Blackhawk Down
(Columbia, 2001)
Anyone too young to drink in most states wasn't born when the events in this movie took place, 21 years ago today. Ridley Scott's masterful portrayal of the ill-fated Delta/Ranger raid into Mogadischu premiered barely three months after 9/11, and the tale of the events that led to 19 American soldiers' deaths and those of 1000+ Somalis recounted within it have become one of the best and most powerful war movies of the modern era. While definitely a fictionalized dramatization, the realism and accuracy of many of the details is phenomenal, in no small part due to the training, nigh indoctrination, of the cast members by the actual units, and no small number of veterans of the engagement, prior to filming; and the extensive use of those very units for many shots in the film.
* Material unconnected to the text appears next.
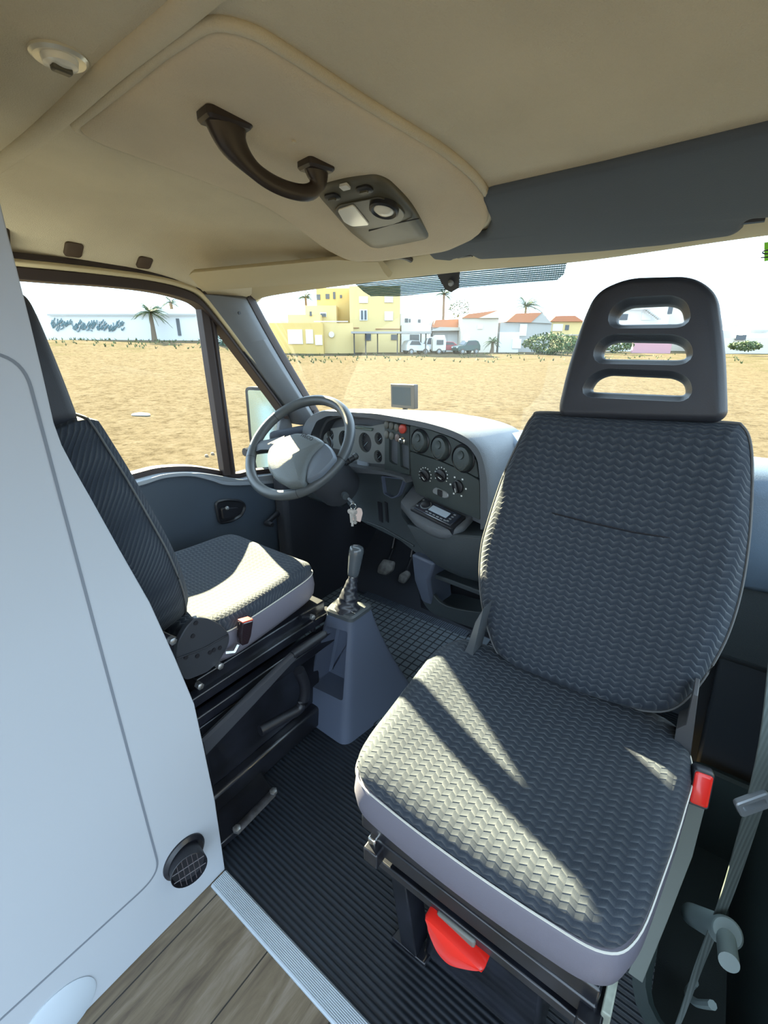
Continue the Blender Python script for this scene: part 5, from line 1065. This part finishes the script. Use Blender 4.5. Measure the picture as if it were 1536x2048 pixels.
# floor bracket with bolts
bk0 = MB().prism([onZ(418, 1510, .03), onZ(480, 1482, .03), onZ(548, 1580, .03), onZ(472, 1662, .03), onZ(440, 1690, .03)], V((0, 0, -.02))); fb = bk0.build('floor_bracket', M['metalblk'], bevel=.003); tag(fb, 'black steel bracket bolted to the floor beside the white cabinet', 'bracket')
MB().tube([onZ(545, 1587, .04), onZ(470, 1664, .04)], .013, 8, flat=.5).build('bracket_rib', cmat('dusty_steel', (.04, .038, .042), .5, noise=.5, nscale=60), fb)
for x, y in ((547, 1585), (474, 1660)): MB().lathe([(.011, 0), (.011, .008), (.007, .010)], onZ(x, y, .042), ZZ, 6).build('bolt', M['steel'], fb)
# ================================================================== RIGHT SIDE: belt, fitting
bl = [onY(1590, 1150, .70), onY(1568, 1330, .72), onY(1545, 1480, .74), onY(1508, 1620, .78), onY(1455, 1790, .80), onY(1400, 1930, .76), onY(1352, 2060, .70), V((.15, .66, .02))]
e = empty('seat_belt', bl[-1], 'grey seat belt webbing with chrome tongue at the right edge', 'seat belt')
q = crv(bl, 48, False); wd = [.022] * len(q)
MB().loft([[p - RT * w2_ * math.cos(i * .03 + .3) + V((0, 0, 0)) - V((0, 0, .004)), p + RT * w2_ * math.cos(i * .03 + .3) + V((0, 0, .004)), p + RT * w2_ * math.cos(i * .03 + .3) + FH * .002 + V((0, 0, .004)), p - RT * w2_ * math.cos(i * .03 + .3) + FH * .002 - V((0, 0, .004))] for i, (p, w2_) in enumerate(zip(q, wd))]).build('webbing', M['belt'], e)
tp0 = onY(1505, 1605, .765); tM3 = frame(tp0, RT + ZZ * .6, ZZ); 
if tM3.col[2].xyz.dot(FH) > 0: tM3 = frame(tp0, -(RT + ZZ * .6), ZZ)
o = rrect(.052, .036, .006); i_ = rrect(.036, .014, .004, cy=.002)
slabm(o, [(.001, -.004), (0, -.002), (0, .004), (.002, .006)], tM3).build('tongue_plate', M['silver'], e, cuts=[slabm(i_, [(0, -.02), (0, .02)], tM3)])
tM4 = tM3.copy(); tM4.translation = tp0 + ZZ * .075 + RT * .022
mb = slabm(rrect(.040, .05, .008), [(.002, -.008), (0, 0), (.003, .006)], tM4); hd_ = mb.build('tongue_grip', M['fit'], e)
mb = MB(); [mb.box(tM4 @ V((-.013 + .0065 * k, 0, .007)), (.0018, .036, .003), tM4.to_3x3()) for k in range(5)]; mb.build('grip_ribs', M['black'], e)
# fitting in the step well
e = empty('belt_reel_fitting', (.2, .95, -.06), 'light grey ribbed T shaped plastic fitting lying in the door step well', 'plastic fitting')
f0, f1 = onX(1385, 1830, .20), onX(1455, 1865, .20)
fd = (f1 - f0).normalized(); cy = MB().lathe([(.020, .025), (.022, .0), (.0245, -.002), (.0245, .0), (.024, (f1 - f0).length - .004), (.021, (f1 - f0).length)], f0, fd, 28).build('ribbed_cylinder', M['fit'], e)
mb = MB(); dd = (f1 - f0).normalized(); sd2 = (EYE - f0).cross(dd).normalized(); tw = (EYE - f0).normalized()
for k in range(6): mb.box(lerp(f0, f1, .2 + .13 * k) + (tw * .6 - sd2 * .75).normalized() * .024, (.005, .005, .005))
mb.build('cylinder_nubs', cmat('pale_nubs', (.6, .66, .66), .4), e)
MB().tube([lerp(f0, f1, .95), onX(1458, 1925, .20)], .015, 20).build('lower_stub', M['fit'], e)
hp_ = crv([onX(1390, 1965, .20), onX(1375, 1985, .20), onX(1392, 2005, .20), onX(1425, 2010, .20)], 18, False)
tag(MB().tube(hp_, .007, 8).build('plastic_hook', M['fit']), 'pale curved plastic hook below the grey fitting in the step well', 'hook')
American military involvement and cooperation was unprecedented, and a year later, as events unfolded, couldn't have happened. The result is a brutal, gritty, hideous, and sublime look at war in a very small place, telescoped down from the hundreds and hundreds involved to a key few. The cinematography is what one expects from Scott, a compositional master, and the Moroccan landscape fills in admirably for the squalor that was Somalia in 1993, and largely remains to this day. What little carping over the film was largely sour grapes from those all too accurately portrayed, while the critical and popular acclaim redounded to the courage and honor of the units involved, even then already gearing up for an entire decade-plus of war in the same region. The film was nominated for four Academy Awards including Best Director for Scott, and won two for Best Sound and Best Film Editing, while pulling in nearly $173M in box office at home and abroad. Until the films of the SWAsia experience begin to make their way to the box office, if you would understand soldiers at war, particularly American ones, this is the movie to see.